> **PROBLEM TO WORK ON**:
Return precisely the span of lines from the top of the material below to the line containing "COL.objects.link(cam); S.camera = cam", both included. Pictures are excluded.

> **AVAILABLE DATA**:
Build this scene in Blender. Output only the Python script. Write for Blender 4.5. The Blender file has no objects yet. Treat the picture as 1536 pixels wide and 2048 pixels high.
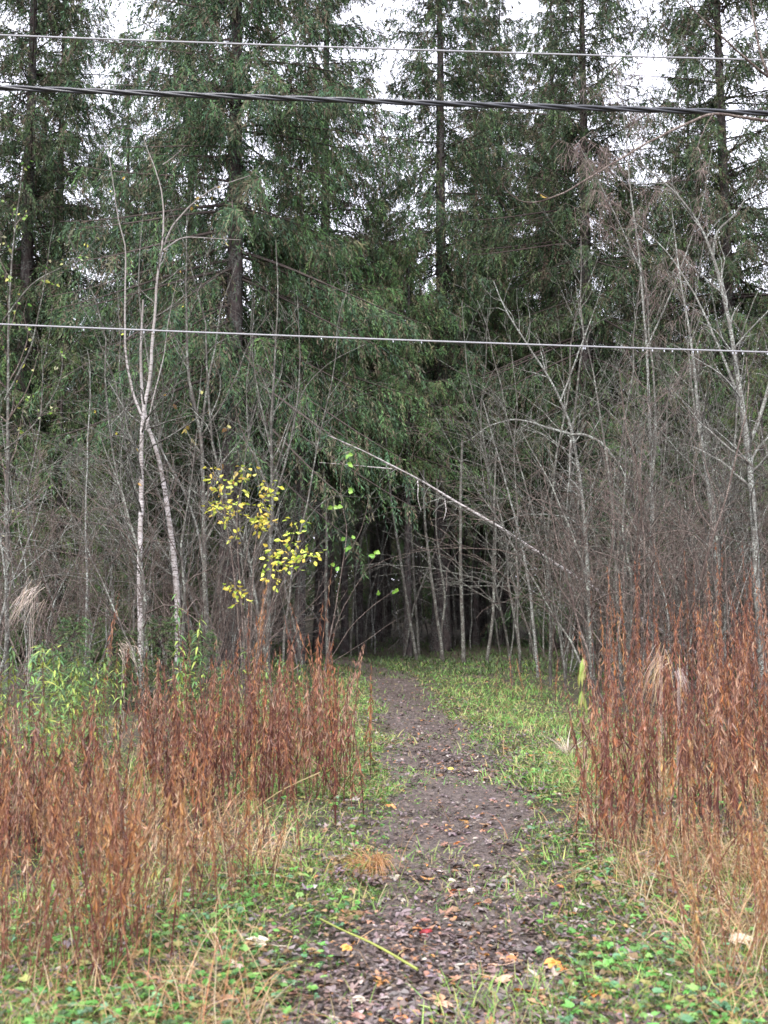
import bpy, math, random
import numpy as np
from mathutils import Vector

# ------------------------------------------------------------------ camera, sky, sun, exposure
S = bpy.context.scene
COL = S.collection
PITCH = math.radians(4.4)
CAM_Z = 1.6
FPX = 2048.0                      # focal length in photo pixels
cam_d = bpy.data.cameras.new("camera")
cam_d.sensor_fit = 'VERTICAL'; cam_d.sensor_height = 36.0; cam_d.lens = 36.0
cam_d.clip_start = 0.05; cam_d.clip_end = 1500
cam_d.dof.use_dof = True; cam_d.dof.focus_distance = 14.0; cam_d.dof.aperture_fstop = 4.0
cam = bpy.data.objects.new("camera", cam_d)
cam.location = (0, 0, CAM_Z); cam.rotation_euler = (math.radians(90) + PITCH, 0, 0)
COL.objects.link(cam); S.camera = cam

SUN_EL, SUN_ROT = math.radians(48), math.radians(200)
W = bpy.data.worlds.new("World"); S.world = W; W.use_nodes = True
nt = W.node_tree; nt.nodes.clear()
sky = nt.nodes.new('ShaderNodeTexSky'); sky.sky_type = 'NISHITA'; sky.sun_disc = False
sky.sun_elevation = SUN_EL; sky.sun_rotation = SUN_ROT; sky.air_density = 2.0; sky.dust_density = 5.0
mixc = nt.nodes.new('ShaderNodeMix'); mixc.data_type = 'RGBA'; mixc.inputs[0].default_value = 0.9
nt.links.new(sky.outputs[0], mixc.inputs[6]); mixc.inputs[7].default_value = (7.2, 7.2, 8.3, 1)   # even cloud cover
bg = nt.nodes.new('ShaderNodeBackground'); bg.inputs[1].default_value = 0.12
wo = nt.nodes.new('ShaderNodeOutputWorld')
nt.links.new(mixc.outputs[2], bg.inputs[0]); nt.links.new(bg.outputs[0], wo.inputs[0])
sun_d = bpy.data.lights.new("sun", 'SUN'); sun_d.energy = 1.4; sun_d.angle = math.radians(20); sun_d.color = (1.0, 0.97, 0.93)
sun = bpy.data.objects.new("sun", sun_d); COL.objects.link(sun)
sun.rotation_euler = (math.radians(90) - SUN_EL, 0, math.radians(-18))
S.view_settings.view_transform = 'Standard'; S.view_settings.look = 'None'
S.view_settings.exposure = 1.78; S.view_settings.gamma = 1.0
S.render.engine = 'CYCLES'
S.cycles.max_bounces = 4; S.cycles.diffuse_bounces = 3; S.cycles.glossy_bounces = 1; S.cycles.transmission_bounces = 2
S.cycles.use_denoising = True; S.cycles.denoiser = 'OPENIMAGEDENOISE'; S.cycles.denoising_input_passes = 'RGB_ALBEDO_NORMAL'; S.cycles.denoising_prefilter = 'ACCURATE'
S.cycles.filter_width = 1.6

# ------------------------------------------------------------------ geometry of the shot (photo pixel -> real point)
cp, sp = math.cos(PITCH), math.sin(PITCH)
def at(px, py, Y):
    u, v = (px - 768) / FPX, (1024 - py) / FPX
    d = np.array([u, cp - v * sp, sp + v * cp])
    t = Y / d[1]
    return np.array([0, 0, CAM_Z]) + d * t
def ground_y(py):
    v = (1024 - py) / FPX
    return -CAM_Z / (sp + v * cp) * (cp - v * sp)
def X(px, Y): return (px - 768) / FPX * Y / cp

# ------------------------------------------------------------------ noise
_lat = np.random.default_rng(7).random((256, 256))
def vnoise(x, y, f=1.0, o=0):
    x = np.asarray(x, float) * f + 37.1 * o + 1000; y = np.asarray(y, float) * f + 11.7 * o + 1000
    xi = np.floor(x).astype(int); yi = np.floor(y).astype(int); fx = x - xi; fy = y - yi
    fx = fx * fx * (3 - 2 * fx); fy = fy * fy * (3 - 2 * fy)
    g = lambda a, b: _lat[a % 256, b % 256]
    return (g(xi, yi) * (1 - fx) + g(xi + 1, yi) * fx) * (1 - fy) + (g(xi, yi + 1) * (1 - fx) + g(xi + 1, yi + 1) * fx) * fy

# path edges read off the photo: (py, left px, right px)
PE = [(2300, 440, 1230), (2048, 560, 1110), (1900, 670, 1090), (1800, 745, 1075), (1700, 795, 1050), (1600, 802, 1035), (1500, 787, 975),
      (1450, 780, 915), (1400, 762, 862), (1365, 745, 835), (1345, 730, 800), (1325, 690, 740)]
_py = np.array([ground_y(p[0]) for p in PE])
_pl = np.array([X(p[1], ground_y(p[0])) for p in PE]); _pr = np.array([X(p[2], ground_y(p[0])) for p in PE])
_py = np.concatenate([[-6.0], _py, [_py[-1] + 4]]); _pl = np.concatenate([[-1.6], _pl, [_pl[-1] - 1.6]]); _pr = np.concatenate([[1.8], _pr, [_pr[-1] - 2.0]])
PATH_END = _py[-1]
def path_l(y): return np.interp(y, _py, _pl)
def path_r(y): return np.interp(y, _py, _pr)
def path_in(x, y):
    """>0 inside the path: metres to the nearer edge"""
    return np.minimum(x - path_l(y), path_r(y) - x)
def smooth(a, lo, hi):
    t = np.clip((a - lo) / (hi - lo), 0, 1); return t * t * (3 - 2 * t)
def gh(x, y):
    x = np.asarray(x, float); y = np.asarray(y, float)
    far = smooth(np.abs(y), 40, 120)
    h = (vnoise(x, y, .35, 1) - .5) * .16 * (1 - smooth(path_in(x, y), -1.2, .2)) + (vnoise(x, y, 1.6, 2) - .5) * .05 + far * 0
    return h - .05 * smooth(path_in(x, y), -.35, .1)

# ------------------------------------------------------------------ mesh batches
class Geo:
    def __init__(s): s.v = []; s.c = []; s.f = []; s.m = []; s.n = 0; s.sm = []
    def add(s, V, F, C, mat=0, smooth_=False):
        V = np.asarray(V, np.float32).reshape(-1, 3); F = np.asarray(F, np.int64)
        C = np.asarray(C, np.float32)
        if C.ndim == 1: C = np.tile(C[None, :3], (len(V), 1))
        s.v.append(V); s.c.append(C[:, :3]); s.f.append(F + s.n); s.m.append(mat); s.sm.append(smooth_); s.n += len(V)
    def build(s, name, mats, parent=None, link=True):
        me = bpy.data.meshes.new(name)
        V = np.concatenate(s.v); C = np.concatenate(s.c)
        me.vertices.add(len(V)); me.vertices.foreach_set("co", V.ravel())
        loops = np.concatenate([f.ravel() for f in s.f])
        sizes = np.concatenate([np.full(len(f), f.shape[1]) for f in s.f])
        mi = np.concatenate([np.full(len(f), m) for f, m in zip(s.f, s.m)])
        sm = np.concatenate([np.full(len(f), q) for f, q in zip(s.f, s.sm)])
        me.loops.add(len(loops)); me.loops.foreach_set("vertex_index", loops.astype(np.int32))
        me.polygons.add(len(sizes))
        me.polygons.foreach_set("loop_start", np.concatenate([[0], np.cumsum(sizes)[:-1]]).astype(np.int32))
        me.polygons.foreach_set("material_index", mi.astype(np.int32))
        me.polygons.foreach_set("use_smooth", sm)
        a = me.color_attributes.new("Col", 'FLOAT_COLOR', 'POINT')
        a.data.foreach_set("color", np.concatenate([C, np.ones((len(C), 1), np.float32)], 1).ravel())
        for m in (mats if isinstance(mats, (list, tuple)) else [mats]): me.materials.append(m)
        me.update(calc_edges=True)
        ob = bpy.data.objects.new(name, me)
        if link: COL.objects.link(ob)
        if parent is not None: ob.parent = parent
        return ob

def norm(a):
    return a / np.maximum(np.linalg.norm(a, axis=-1, keepdims=True), 1e-9)
def tubes(g, P, R, C, sides=4, mat=0):
    """P (K,n,3) centre lines, R (K,n) radii, C (K,3) or (3,)"""
    P = np.asarray(P, float); R = np.asarray(R, float); K, n, _ = P.shape
    T = norm(np.gradient(P, axis=1))
    mean = norm(P[:, -1] - P[:, 0])
    ref = np.where(np.abs(mean[:, 2:3]) > .8, np.array([[1., 0, 0]]), np.array([[0, 0, 1.]]))[:, None, :]
    A = norm(np.cross(T, ref)); B = np.cross(T, A)
    th = np.arange(sides) / sides * 2 * np.pi
    V = P[:, :, None, :] + R[:, :, None, None] * (A[:, :, None, :] * np.cos(th)[:, None] + B[:, :, None, :] * np.sin(th)[:, None])
    idx = np.arange(K * n * sides).reshape(K, n, sides)
    a = idx[:, :-1]; b = idx[:, 1:]
    F = np.stack([a, np.roll(a, -1, 2), np.roll(b, -1, 2), b], -1).reshape(-1, 4)
    C = np.asarray(C, float)
    if C.ndim == 2: C = np.repeat(C, n * sides, 0)
    g.add(V, F, C, mat, True)
def tube(g, pts, radii, C, sides=8, mat=0):
    tubes(g, np.array(pts)[None], np.array(radii)[None], C, sides, mat)
def sprays(g, base, d, w, L, C, mat=0):
    """needle sprays: one pointed diamond each"""
    K = len(base); d = norm(d)
    s = norm(np.cross(d, w))
    L = L[:, None]
    V = np.stack([base, base + d * L * .35 + s * L * .105, base + d * L, base + d * L * .4 - s * L * .105], 1)
    F = np.arange(K * 4).reshape(K, 4)
    g.add(V, F, np.repeat(C, 4, 0), mat)
def leaves(g, base, d, side, L, Wd, C, fold=.25, bend=.3, mat=0):
    """leaf blades with a midrib fold and a lengthwise bend"""
    K = len(base); d = norm(d); side = norm(side - d * np.sum(side * d, 1, keepdims=True)); n = np.cross(d, side)
    L = L[:, None]; Wd = Wd[:, None]
    fold = np.broadcast_to(np.asarray(fold, float).reshape(-1, 1), (K, 1)); bend = np.broadcast_to(np.asarray(bend, float).reshape(-1, 1), (K, 1))
    pts = []
    mid = lambda t: base + d * L * t - n * bend * L * t * t
    m0, m1, m2, m3 = mid(0), mid(.33), mid(.7), mid(1.)
    def lr(m, w): return m + side * w * Wd / 2 + n * fold * w * Wd, m - side * w * Wd / 2 + n * fold * w * Wd
    l1, r1 = lr(m1, 1.); l2, r2 = lr(m2, .7)
    V = np.stack([m0, l1, m1, r1, l2, m2, r2, m3], 1)
    o = np.arange(K)[:, None] * 8
    T3 = np.concatenate([o + np.array([q]) for q in ([0, 2, 1], [0, 3, 2], [4, 5, 7], [5, 6, 7])])
    T4 = np.concatenate([o + np.array([q]) for q in ([1, 2, 5, 4], [2, 3, 6, 5])])
    Cc = np.repeat(C, 8, 0); V = V.reshape(-1, 3)
    n0 = g.n; g.add(V, T3, Cc, mat)
    g.f.append(T4 + n0); g.m.append(mat); g.sm.append(False)
def ribbons(g, P, Wd, C, side, mat=0):
    """grass blades: P (K,n,3), width (K,), side (K,3)"""
    K, n, _ = P.shape
    t = np.linspace(1, .08, n)[None, :, None] ** .7
    off = side[:, None, :] * Wd[:, None, None] * t * .5
    V = np.stack([P - off, P + off], 2)
    idx = np.arange(K * n * 2).reshape(K, n, 2)
    F = np.stack([idx[:, :-1, 0], idx[:, :-1, 1], idx[:, 1:, 1], idx[:, 1:, 0]], -1).reshape(-1, 4)
    g.add(V, F, np.repeat(C, n * 2, 0), mat)
def pick(rng, pal, K, jit=.18, p=None):
    pal = np.array(pal, float); i = rng.choice(len(pal), K, p=p)
    return pal[i] * (1 + rng.normal(0, jit, (K, 1))).clip(.4, 1.8) * (1 + rng.normal(0, jit * .25, (K, 3)))
def rdir(rng, K):
    return norm(rng.normal(size=(K, 3)))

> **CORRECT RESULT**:
Build this scene in Blender. Output only the Python script. Write for Blender 4.5. The Blender file has no objects yet. Treat the picture as 1536 pixels wide and 2048 pixels high.
import bpy, math, random
import numpy as np
from mathutils import Vector

# ------------------------------------------------------------------ camera, sky, sun, exposure
S = bpy.context.scene
COL = S.collection
PITCH = math.radians(4.4)
CAM_Z = 1.6
FPX = 2048.0                      # focal length in photo pixels
cam_d = bpy.data.cameras.new("camera")
cam_d.sensor_fit = 'VERTICAL'; cam_d.sensor_height = 36.0; cam_d.lens = 36.0
cam_d.clip_start = 0.05; cam_d.clip_end = 1500
cam_d.dof.use_dof = True; cam_d.dof.focus_distance = 14.0; cam_d.dof.aperture_fstop = 4.0
cam = bpy.data.objects.new("camera", cam_d)
cam.location = (0, 0, CAM_Z); cam.rotation_euler = (math.radians(90) + PITCH, 0, 0)
COL.objects.link(cam); S.camera = cam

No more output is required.